Richard Humphreys |
Governments and schools need to change the way children are taught as technology creates more learning opportunities outside the classroom, said Anthony Salcito, Microsoft’s vice president for Education, at Bett, the education conference that took place in London this week.
“The way we think of students and the way they see themselves and their place in the world is fundamentally different,” Salcito said. “We often describe these students as ‘phygital’ – they don’t see the difference between the physical world and the digital world. They want to create, make and use digital tools in new ways.
“The way students learn, share ideas, get access to content, create and collaborate is fundamentally different. Their mindsets are different, and the workplaces we are preparing them for are different, so we have to recognise there has been a lot of change. What we’ve now got to do at a system level, the institution level, is not only embrace that change but use it in a purposeful way to drive a different dynamic in classrooms.”
Speaking about new ways of working, Salcito argued that technology will drive future change.
“Technology is an amazing tool, and one of things it can do, which we have to harness, is the extension of learning beyond the classroom,” Salcito said. “Teachers can spend less time going through content chapter by chapter – chapter one, chapter two, test, chapter three, chapter four, test – and leverage this world of digital content and learning from others, learning by connecting students to work on projects outside the classroom. What does that mean for how people work inside the classroom? It means they can connect students, who can work on problem solving and new projects. They can have flip classrooms where students are in the driving seat.
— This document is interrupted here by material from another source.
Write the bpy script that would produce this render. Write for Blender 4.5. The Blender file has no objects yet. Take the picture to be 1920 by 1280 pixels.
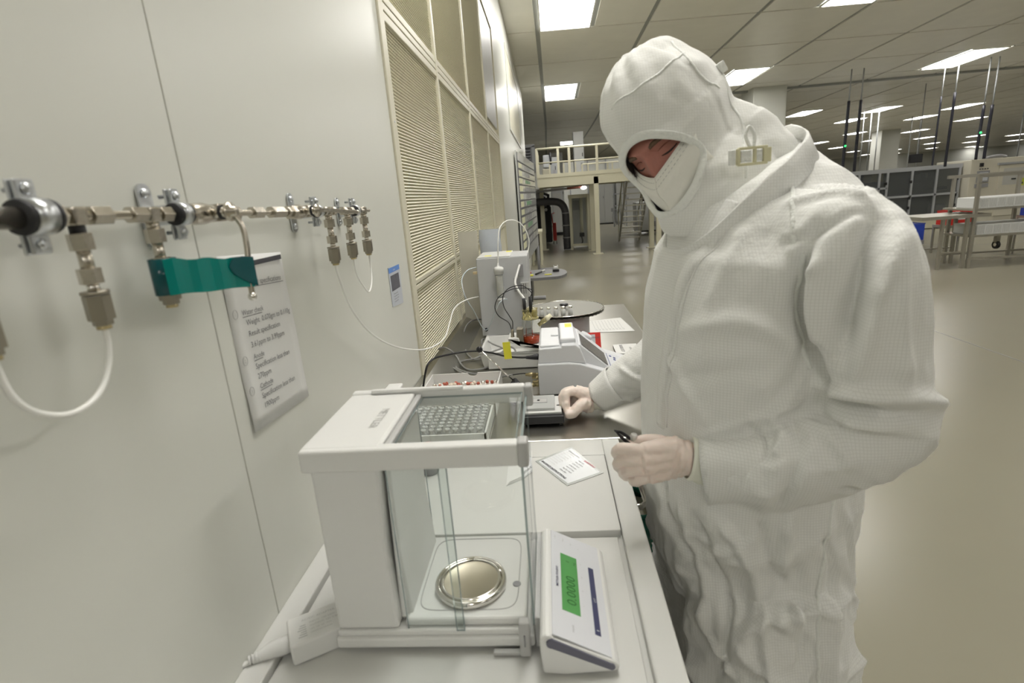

“The size of the learning world for teachers has got bigger. They can influence a school student in the classroom but really guide their learning journey outside it, so we need amazing teachers now more than ever before.”
That will also create an education system in which students learn different things and at their own pace, he said. “We are going to move from a world where students get an A, B, C or D and move on to the next thing, to one in which students progress when they master a concept and put it into practice. Students will learn at different paces, they will learn different things, and that creates a need for more dynamic teachers.”
This new approach to teaching will prepare children for a world of work in which people will no longer move to find work, as technology will bring jobs to them.
“There is no shortage of talent in the world, it’s a matter of opportunity. We’ve got to bring that opportunity, with technology, to every classroom.”